Parametric comparison of different lobe rotor geometry for positive displacement turbine in water distribution network

Abstract

The application of hydro turbines for harnessing water energy within distribution networks, as an alternative to pressure relief valves, is steadily increasing. These turbines are particularly suitable for recovering energy from incompressible subsonic fluid flows. In this research paper, three models of positive displacement lobe machine designed to function as water turbines were extensively examined and compared. The three selected turbine types included the circular lobe turbine, the cycloidal arc lobe turbine and the epicycloid arc lobe turbine. These turbines were meticulously designed and developed for their respective applications. Under identical operational conditions, optimization processes were applied to enhance volumetric efficiency and power efficiency for all three turbine variants, each having a different number of blades. A computer program was devised to facilitate the optimization and calculation of blade geometries under various operating conditions. This research delved into the impact of blade geometry type and the number of blades on turbine efficiency and size. The data obtained from the present investigation were systematically analyzed, and the performance of the different turbines were compared. Notably, the circular lobe turbine was found to be the largest among the three, occupying more space. The cycloidal arc requiring a greater amount of material resulting in rotor volume, which subsequently resulted in a higher overall cost.

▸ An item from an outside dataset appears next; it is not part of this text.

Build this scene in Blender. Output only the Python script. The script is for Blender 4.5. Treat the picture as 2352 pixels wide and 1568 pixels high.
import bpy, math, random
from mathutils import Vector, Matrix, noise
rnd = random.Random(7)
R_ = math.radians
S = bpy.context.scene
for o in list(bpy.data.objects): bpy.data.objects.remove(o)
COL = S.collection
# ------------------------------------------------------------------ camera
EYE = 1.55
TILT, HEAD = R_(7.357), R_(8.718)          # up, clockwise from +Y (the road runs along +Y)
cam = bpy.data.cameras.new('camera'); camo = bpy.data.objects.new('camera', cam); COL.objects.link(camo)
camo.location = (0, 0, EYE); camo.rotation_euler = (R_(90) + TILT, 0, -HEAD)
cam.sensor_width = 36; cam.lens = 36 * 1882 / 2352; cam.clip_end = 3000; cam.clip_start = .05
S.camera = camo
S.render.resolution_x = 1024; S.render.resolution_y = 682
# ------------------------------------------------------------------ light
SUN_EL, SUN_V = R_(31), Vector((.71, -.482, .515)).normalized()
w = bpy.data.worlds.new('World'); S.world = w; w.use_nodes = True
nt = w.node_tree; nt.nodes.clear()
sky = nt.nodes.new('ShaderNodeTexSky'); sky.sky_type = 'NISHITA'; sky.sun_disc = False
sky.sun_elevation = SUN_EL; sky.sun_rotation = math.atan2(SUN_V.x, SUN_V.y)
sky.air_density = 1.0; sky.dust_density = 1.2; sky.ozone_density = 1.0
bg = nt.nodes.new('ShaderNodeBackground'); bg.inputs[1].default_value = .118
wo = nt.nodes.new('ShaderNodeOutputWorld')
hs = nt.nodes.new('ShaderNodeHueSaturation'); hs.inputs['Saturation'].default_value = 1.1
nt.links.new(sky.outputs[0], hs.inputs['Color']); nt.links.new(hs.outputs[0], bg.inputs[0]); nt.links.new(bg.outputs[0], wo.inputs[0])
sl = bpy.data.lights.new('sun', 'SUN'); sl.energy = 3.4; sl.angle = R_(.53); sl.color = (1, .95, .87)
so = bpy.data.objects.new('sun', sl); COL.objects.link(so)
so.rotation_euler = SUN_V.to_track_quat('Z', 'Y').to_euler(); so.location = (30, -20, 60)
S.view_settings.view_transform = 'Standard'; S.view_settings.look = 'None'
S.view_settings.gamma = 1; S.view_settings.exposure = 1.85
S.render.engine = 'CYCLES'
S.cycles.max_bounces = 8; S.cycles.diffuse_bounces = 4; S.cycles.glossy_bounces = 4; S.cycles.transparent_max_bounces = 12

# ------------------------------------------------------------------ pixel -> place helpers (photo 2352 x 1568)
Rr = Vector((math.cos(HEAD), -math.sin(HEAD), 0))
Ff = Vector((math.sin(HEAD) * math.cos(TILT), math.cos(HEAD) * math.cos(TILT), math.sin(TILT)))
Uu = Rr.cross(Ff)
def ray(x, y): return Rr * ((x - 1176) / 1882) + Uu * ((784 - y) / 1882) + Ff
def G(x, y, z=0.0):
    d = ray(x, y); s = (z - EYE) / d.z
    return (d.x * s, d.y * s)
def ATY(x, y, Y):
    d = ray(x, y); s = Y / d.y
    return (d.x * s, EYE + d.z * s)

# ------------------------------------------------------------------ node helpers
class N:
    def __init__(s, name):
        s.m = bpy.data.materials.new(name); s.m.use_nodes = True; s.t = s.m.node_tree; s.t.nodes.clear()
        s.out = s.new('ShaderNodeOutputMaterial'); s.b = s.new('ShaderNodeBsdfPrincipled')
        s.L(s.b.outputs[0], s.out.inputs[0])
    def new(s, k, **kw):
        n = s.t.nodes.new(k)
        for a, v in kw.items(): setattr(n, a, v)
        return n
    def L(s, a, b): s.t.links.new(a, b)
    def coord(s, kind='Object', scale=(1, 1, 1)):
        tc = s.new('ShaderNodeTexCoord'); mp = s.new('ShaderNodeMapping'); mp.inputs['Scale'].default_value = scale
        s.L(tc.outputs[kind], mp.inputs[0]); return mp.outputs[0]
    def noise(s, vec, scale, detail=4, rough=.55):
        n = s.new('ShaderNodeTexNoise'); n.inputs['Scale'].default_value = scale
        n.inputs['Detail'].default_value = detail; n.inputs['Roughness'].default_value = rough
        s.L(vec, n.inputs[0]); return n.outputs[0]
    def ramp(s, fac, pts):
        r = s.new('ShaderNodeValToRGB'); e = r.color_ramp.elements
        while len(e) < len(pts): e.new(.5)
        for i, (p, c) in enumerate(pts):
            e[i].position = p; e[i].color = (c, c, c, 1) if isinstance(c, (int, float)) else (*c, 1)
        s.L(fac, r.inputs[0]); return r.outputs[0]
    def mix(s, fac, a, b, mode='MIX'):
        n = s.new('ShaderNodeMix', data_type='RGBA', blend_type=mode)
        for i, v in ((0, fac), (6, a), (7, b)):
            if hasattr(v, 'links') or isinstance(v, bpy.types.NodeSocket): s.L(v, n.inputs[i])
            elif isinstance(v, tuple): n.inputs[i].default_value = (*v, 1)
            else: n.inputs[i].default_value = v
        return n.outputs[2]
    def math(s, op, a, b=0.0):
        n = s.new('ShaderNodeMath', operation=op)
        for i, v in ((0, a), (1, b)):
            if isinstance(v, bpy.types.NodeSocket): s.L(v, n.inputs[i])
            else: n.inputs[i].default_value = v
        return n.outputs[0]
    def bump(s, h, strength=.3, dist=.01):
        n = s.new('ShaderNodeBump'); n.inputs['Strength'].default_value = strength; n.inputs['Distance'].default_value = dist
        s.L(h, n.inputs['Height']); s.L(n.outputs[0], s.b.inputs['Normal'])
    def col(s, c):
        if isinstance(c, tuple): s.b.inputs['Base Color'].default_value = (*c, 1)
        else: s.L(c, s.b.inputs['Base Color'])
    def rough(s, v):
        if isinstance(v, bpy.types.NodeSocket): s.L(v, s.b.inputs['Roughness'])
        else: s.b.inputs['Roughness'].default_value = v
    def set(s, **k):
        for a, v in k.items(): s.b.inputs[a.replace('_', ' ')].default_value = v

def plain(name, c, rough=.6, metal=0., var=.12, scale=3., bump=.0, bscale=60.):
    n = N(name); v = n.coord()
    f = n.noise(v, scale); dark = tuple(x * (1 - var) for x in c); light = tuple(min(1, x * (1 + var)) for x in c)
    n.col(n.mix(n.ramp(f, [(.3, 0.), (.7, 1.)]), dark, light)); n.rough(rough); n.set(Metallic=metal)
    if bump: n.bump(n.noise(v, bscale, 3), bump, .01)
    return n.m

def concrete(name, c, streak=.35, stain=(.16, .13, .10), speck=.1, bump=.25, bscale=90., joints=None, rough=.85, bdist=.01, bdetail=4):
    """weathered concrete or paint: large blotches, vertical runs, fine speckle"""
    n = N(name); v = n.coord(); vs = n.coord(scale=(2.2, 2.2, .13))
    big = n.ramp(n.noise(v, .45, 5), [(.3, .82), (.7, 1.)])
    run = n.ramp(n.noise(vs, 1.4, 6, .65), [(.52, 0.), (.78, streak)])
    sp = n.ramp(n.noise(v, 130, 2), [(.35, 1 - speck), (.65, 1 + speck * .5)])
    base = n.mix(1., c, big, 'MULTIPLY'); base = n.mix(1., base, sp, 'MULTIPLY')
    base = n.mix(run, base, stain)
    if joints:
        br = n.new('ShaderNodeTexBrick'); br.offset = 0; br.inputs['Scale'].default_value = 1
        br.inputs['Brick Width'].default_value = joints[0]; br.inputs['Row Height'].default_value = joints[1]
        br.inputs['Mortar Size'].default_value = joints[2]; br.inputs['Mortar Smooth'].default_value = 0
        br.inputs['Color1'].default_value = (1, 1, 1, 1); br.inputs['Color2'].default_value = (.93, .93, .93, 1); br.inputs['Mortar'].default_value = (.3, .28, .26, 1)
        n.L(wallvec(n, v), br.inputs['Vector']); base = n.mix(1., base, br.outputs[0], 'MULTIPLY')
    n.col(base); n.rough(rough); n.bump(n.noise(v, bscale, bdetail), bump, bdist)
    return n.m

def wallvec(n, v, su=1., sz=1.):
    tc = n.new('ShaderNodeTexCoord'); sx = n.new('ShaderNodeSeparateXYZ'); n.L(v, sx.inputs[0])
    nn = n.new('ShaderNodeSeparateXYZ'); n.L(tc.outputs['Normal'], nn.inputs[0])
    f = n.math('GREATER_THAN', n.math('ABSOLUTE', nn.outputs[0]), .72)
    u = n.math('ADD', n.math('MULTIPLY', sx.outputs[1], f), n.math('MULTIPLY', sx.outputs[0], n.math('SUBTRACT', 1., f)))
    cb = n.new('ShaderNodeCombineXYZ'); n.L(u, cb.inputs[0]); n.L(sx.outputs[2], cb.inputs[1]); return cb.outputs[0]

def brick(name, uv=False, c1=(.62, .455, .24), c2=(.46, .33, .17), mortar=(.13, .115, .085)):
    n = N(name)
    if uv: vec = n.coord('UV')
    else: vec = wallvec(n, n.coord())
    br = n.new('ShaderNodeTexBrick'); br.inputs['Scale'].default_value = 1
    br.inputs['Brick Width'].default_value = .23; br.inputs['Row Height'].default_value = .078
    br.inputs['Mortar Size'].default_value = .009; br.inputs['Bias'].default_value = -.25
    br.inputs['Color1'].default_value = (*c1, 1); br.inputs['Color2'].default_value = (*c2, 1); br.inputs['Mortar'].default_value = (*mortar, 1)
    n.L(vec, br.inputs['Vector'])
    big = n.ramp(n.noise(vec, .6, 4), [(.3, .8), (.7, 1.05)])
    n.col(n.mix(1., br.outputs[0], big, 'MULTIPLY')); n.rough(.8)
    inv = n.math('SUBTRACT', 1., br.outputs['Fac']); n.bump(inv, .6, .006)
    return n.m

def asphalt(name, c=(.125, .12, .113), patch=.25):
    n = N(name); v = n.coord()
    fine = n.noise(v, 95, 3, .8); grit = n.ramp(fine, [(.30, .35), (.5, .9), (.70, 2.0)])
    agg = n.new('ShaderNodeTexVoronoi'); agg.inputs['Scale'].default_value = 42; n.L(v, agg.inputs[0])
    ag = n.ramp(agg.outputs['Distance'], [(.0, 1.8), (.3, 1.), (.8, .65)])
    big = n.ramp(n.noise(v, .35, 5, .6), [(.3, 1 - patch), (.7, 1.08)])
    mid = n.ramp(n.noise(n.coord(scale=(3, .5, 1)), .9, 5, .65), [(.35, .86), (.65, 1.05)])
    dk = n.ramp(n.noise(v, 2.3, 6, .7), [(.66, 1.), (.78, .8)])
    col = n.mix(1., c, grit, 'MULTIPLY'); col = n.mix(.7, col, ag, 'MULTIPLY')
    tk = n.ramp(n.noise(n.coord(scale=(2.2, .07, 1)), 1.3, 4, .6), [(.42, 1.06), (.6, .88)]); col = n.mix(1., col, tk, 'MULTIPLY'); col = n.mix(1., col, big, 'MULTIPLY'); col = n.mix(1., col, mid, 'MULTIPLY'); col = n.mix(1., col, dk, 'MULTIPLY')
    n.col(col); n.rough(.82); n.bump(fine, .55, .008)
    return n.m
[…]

In contrast, the cycloidal arc lobe turbine emerged as the smallest variant, demanding less space for operation. Efficiency-wise, the cycloidal arc lobe turbine exhibited the highest efficiency with two blades, while the circular lobe turbine displayed the lowest efficiency with six blades. Moreover, among the turbines with the same number of lobes, the cycloidal arc lobe turbine consistently demonstrated superior efficiency compared to the circular lobe turbine.